My political opinions don't occupy the left-right political spectrum. Since the fall of the Soviet Union, and the worldwide proliferation of internet resources, such a narrowly-scoped view of modern politics has become increasingly obsolete and irrelevant. What was once a deeply important question in civics has now evolved to a centralist vs. decentralist issue. My personal beliefs can generally be summated to decentralist, more specifically, anarchism. So, you can imagine my alarm when I subjected myself to witness the music video album from They Might Be Giants' and their bleeding leftist agenda to indoctrinate children. While their videos are educational and visually engaging that nominally inspire children to be creative, it ultimately stifles or limits creativity through imitation and paternalistic liberalism.
The series had a strong start: "Science Is Real" places its viewer in an objective reality where what can be immediately sensed is real and unchangeable. It explains the fundamentals of science, while implicitly explaining the complex dichotomy in life in which we can choose personal pathways, but must adapt to unchangeable circumstances. Elementally, this is an important neutral zone between discussions in civics explained simply enough for toddlers to understand. "My Brother the Ape," and "Meet the Elements" are incredibly inventive songs, fully of irony, and simply explain important scientific truths (notable because it indelibly ignores creationist notions) but unfortunately, songwriter John Flansburgh digresses as time goes along. "Electric Car" is the most egregious of all offenses. Not only is it repetitive, and leads the discussion nowhere, it promotes expensive consumerism. One might argue that it condemns useless gas emissions and destruction of the environment; however, children are hardly divested of the resources to make a lasting difference for environment - I would argue that they never will, regardless of how old they are. It also fails to explain in enough detail the benefits of berating parents into buying one. Reserve to two isolated lines, "On verdant green/no diesel, no steam, no gasoline," "Electric Car" serves no practical use than to subliminally insert leftist capitalistic ventures into children's skulls.
Such repetition stifles creativity in children.
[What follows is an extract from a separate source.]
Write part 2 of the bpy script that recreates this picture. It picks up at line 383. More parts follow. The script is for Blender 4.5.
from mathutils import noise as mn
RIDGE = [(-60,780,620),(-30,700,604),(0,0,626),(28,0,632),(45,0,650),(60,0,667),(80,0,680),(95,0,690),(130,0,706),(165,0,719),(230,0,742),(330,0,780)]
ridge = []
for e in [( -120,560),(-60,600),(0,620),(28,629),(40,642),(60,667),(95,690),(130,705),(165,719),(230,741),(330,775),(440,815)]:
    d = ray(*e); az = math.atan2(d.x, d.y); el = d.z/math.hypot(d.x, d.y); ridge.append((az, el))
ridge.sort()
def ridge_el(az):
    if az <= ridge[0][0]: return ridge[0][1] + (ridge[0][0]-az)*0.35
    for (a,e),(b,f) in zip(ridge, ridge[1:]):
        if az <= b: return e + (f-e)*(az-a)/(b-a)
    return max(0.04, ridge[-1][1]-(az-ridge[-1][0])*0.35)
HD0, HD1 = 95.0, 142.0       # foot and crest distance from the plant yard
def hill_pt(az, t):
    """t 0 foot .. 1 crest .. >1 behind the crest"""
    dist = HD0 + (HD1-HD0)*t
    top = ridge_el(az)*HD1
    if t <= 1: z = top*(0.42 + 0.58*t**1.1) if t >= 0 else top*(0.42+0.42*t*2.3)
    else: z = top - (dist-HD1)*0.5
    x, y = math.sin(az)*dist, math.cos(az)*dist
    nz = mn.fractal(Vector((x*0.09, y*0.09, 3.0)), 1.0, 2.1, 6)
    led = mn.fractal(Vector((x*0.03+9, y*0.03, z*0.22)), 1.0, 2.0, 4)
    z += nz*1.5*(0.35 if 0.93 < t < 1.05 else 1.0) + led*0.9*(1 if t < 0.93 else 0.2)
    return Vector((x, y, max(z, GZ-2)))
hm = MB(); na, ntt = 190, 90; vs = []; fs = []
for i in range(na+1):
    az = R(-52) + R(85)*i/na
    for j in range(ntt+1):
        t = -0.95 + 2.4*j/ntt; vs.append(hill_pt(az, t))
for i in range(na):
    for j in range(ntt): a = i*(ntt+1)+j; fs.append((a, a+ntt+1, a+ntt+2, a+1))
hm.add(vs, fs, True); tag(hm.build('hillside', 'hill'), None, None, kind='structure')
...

Though songs like "Put It to the Test" inspire inquisitiveness, and positively encourages children to treat life like a scientific method, it restrains the breadth of their experimentation with songs like "Here Comes Science," whose order in the tracklist baffles me. It seems to have been a fitting place for the first or last track, but its penultimate placement in painfully self-promoting, as if to assert dominance of a child's learning time. When I heard, I heard nothing but They Might Be Giants implanting their role as babysitter and educator in the household, an educator that insists upon bludgeoning children with dull melodies and disputatious democratism.
Naturally, this is the type of low-budget material Disney has been aching to sell in the shelves in lieu of children's music. Between T-Squad and Kidz Bop Volume 370, Hollywood Records really struggled to connect with contemporary households, eventually settling on the quinoa-inhaling pseudo-hippies to turn over some bills for their uncreative children. Spare me the agony of another "educational" song from They Might be Giants, who hasn't done a good thing since it wrote music for Homestar Runner. With self-promoting narcissism and over political poison, Here Comes Science has not only angered me, but successfully warned me against buying records from from Walt Disney Records post-2000.